As my colleague Wendy Weiser has written, “What do voter rolls have to do with ICE? Nothing. But they have a lot to do with the administration’s ongoing efforts to meddle in elections.”
Minnesota Secretary of State Steve Simon provided Bondi with the only legal and responsible answer (a simple “no”), describing her offer as “an apparent ransom.”
Make no mistake: The federal government has no authorization to demand confidential voter information from the states. In our constitutional system, states are responsible for maintaining and protecting voter rolls. Indeed, various state and federal laws limit how much data the federal government can collect.
But that hasn’t stopped it from trying. Bondi’s Justice Department has demanded access to the voter records of 44 states and Washington, DC, and it has sued more than 20 states for not complying. Two courts have already ruled on the side of the states.
Why would the administration want to hoover up this data? It would give election deniers new ammunition to push false claims of voting by people who are not US citizens. It would help the federal government pressure states into reckless voter purges, which would kick eligible citizens off the rolls just as November rolls around.
Plainly, it’s all part of a broader strategy to meddle with our elections. Last weekend, House Majority Leader Steve Scalise (R-La.) said Republicans are looking into yet another version of the unpopular SAVE Act—the bill that would require American citizens to produce a birth certificate, passport, or similar document to register to vote. At least 21 million Americans lack ready access to those documents, according to our research. The bill narrowly passed the House but stalled in the Senate last year after massive public pushback.

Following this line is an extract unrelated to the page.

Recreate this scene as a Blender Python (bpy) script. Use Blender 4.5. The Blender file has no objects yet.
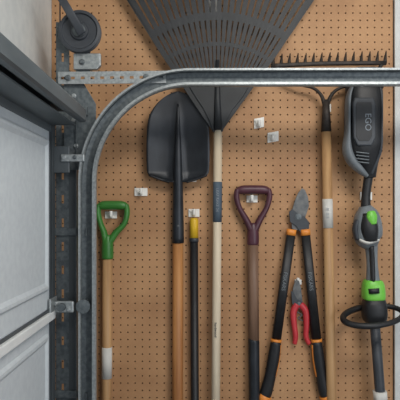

Bondi’s letter is a gross escalation of this effort—an explicit abuse of this moment to coerce Minnesota to step into line.
Sen. Chris Murphy (D-Conn.) worries that this escalation is by design. Over the weekend, he warned that the “Trump administration is creating this mayhem, particularly in cities in swing states, in order to take control of the election.”
When Donald Trump took office the first time in 2017, he talked of “American carnage.” Shooting of bystanders, squads of masked armed men, terrorized immigrants, clouds of tear gas, vague claims of conspiracy, and more—all bring that “carnage” to life. That sense of crisis, consciously instigated, can create opportunities to undermine the election and sow doubt and division.
To be clear (and I get asked this a lot): Donald Trump cannot cancel the midterms. Presidents have no power to do that.
But this armed assault on a major American city, coupled with a thuggish offer implying that the bully boys might be pulled back if state officials will betray their voters, shows the damage that can be done nonetheless.
The dignified and angry public response from around the country to the latest killing suggests maybe something has snapped. It would not be the first time in our history that government violence kindled an even more powerful reaction.
It’s not only the safety and sanity of people in Minnesota that’s at stake. As we are reminded once again, our democracy is on the line.